Saturday, April 01, 2006

April Fool

I forgot until just now that it was April Fools day. I didn't play any tricks on Rob.
Last night was a nice time. We went to the movies. The last movie I saw in the theater was Fahrenheit 911. We went to Inside Man. Very good movie. I really liked it and so did Rob.
Today we ran errands and went out for lunch. I decided that I wasn't going to care about points today so I didn't worry about what I ordered. I had grilled margarita chicken with rice and black beans. Really yummy. And probably not too bad of a choice, but certainly more points than I would usually have. Well, now I feel guilty.
Yesterday at my weigh-in I was exactly the same as last week. I stayed on points all week and worked out. It was a bummer to not see a loss. Better than a gain I suppose.
Daylight Saving time starts tonight. It's going to be really hard to get up next week.
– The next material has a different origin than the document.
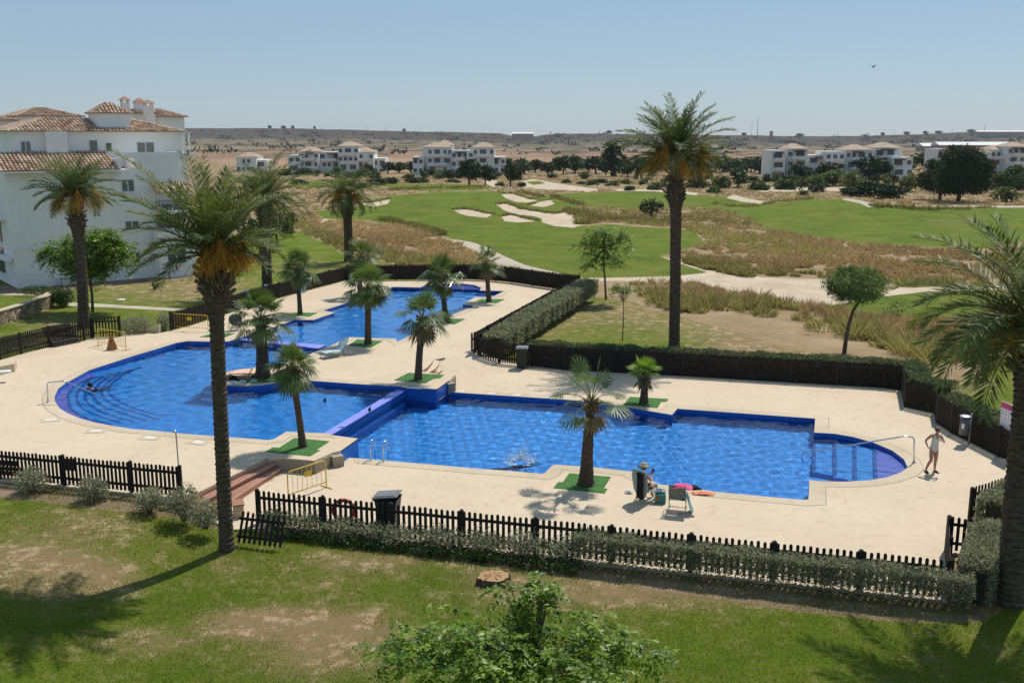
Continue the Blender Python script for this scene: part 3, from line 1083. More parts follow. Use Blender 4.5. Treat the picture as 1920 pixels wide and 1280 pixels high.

I always have a hard time adjusting to the time change.
Rob threw a curve ball today. A new development is being built a few miles from our house and he suggested that we seriously consider building a new house. Part of me is excited to look into and possibly do it, but the other part of me thinks we shouldn't do it.
It was a nice day. I was a bit cranky at times, but I did enjoy spending time with Rob both today and last night.